Lex
Lex

Reputation: 396

ps command linux vs unix different behavior in c program

I have a simple c program that executes 'ps' and pipes it to 'grep', basically 'ps | grep x'.

the code goes more or less something like this:

#include <stdio.h>
#include <stdlib.h>
#include <unistd.h>

int main(){
    int pipefd[2];
    int pid;

    pipe(pipefd);
    pid=fork();

    if (pid == 0){
        close(pipefd[1]);
        dup2(pipefd[0], 0);
        close(pipefd[0]);
        execlp("grep", "grep", "b", (char *) 0);
    }
    else{
        close(pipefd[0]);
        dup2(pipefd[1], 1);
        close(pipefd[1]);
        execlp("ps", "ps", (char *) 0);
    }
    exit(0);
}

The problem that i have is that when i run this on unix (Solaris) is works perfect, but when i run this on (Debian) it executes properly but gives me an error message.

error message:

Signal 17 (CHLD) caught by ps (procps-ng version 3.3.3).
ps:display.c:59: please report this bug

I have try the same program running different commands like 'ls' and 'grep' with no problem on either os. What makes 'ps' different?

EDIT:
added the included libraries to the code.

Upvotes: 1

Views: 1061

Answers (1)

Mike Pelley
Mike Pelley

Reputation: 3116

When your program calls fork, it creates a parent process and a child process. In the child process fork returns 0 and in the parent it returns 1. Whenever a child process terminates, a SIGCHLD signal is sent to the parent process.

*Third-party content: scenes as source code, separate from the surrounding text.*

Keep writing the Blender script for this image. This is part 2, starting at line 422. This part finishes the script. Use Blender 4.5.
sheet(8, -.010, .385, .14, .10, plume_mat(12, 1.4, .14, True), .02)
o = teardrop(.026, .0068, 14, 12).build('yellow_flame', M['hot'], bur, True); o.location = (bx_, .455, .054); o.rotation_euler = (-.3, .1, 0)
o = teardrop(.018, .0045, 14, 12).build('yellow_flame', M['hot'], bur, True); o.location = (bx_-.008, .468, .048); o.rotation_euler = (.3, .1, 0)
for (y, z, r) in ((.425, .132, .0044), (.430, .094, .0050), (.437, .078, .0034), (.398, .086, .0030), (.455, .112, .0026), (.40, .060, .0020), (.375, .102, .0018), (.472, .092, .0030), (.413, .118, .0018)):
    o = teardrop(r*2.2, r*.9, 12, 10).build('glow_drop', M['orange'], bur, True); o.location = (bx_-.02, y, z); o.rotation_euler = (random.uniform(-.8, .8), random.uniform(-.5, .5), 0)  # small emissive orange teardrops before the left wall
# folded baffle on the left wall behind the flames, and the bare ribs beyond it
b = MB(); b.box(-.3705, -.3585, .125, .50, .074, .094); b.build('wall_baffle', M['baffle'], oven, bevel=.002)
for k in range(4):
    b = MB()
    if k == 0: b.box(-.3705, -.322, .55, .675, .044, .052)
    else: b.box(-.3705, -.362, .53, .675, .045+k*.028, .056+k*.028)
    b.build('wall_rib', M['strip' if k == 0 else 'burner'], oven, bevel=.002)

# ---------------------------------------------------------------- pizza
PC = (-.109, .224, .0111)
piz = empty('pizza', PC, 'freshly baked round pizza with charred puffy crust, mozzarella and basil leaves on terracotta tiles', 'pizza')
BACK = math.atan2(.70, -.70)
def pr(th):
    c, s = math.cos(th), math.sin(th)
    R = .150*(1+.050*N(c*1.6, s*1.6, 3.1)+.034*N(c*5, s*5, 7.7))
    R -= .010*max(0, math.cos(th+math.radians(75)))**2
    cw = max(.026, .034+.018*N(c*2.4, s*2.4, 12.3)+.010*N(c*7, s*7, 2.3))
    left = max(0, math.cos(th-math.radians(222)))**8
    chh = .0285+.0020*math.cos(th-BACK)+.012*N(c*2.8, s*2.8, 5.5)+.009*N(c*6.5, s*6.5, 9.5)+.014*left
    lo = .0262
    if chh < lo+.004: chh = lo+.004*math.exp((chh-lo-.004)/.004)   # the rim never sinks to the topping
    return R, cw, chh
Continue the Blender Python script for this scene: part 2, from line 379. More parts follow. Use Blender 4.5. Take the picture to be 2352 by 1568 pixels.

Now, in your case you call execlp in both the parent and child process, which replaces the running process image but does not change the relationship. This means that ps is your parent process and grep is your child process. Normally this would not matter, as programs ignore SIGCHLD by default, but ps catches all unknown signals and quits with the message you see there. You can see the relevant function in the source code for ps (or rather procps).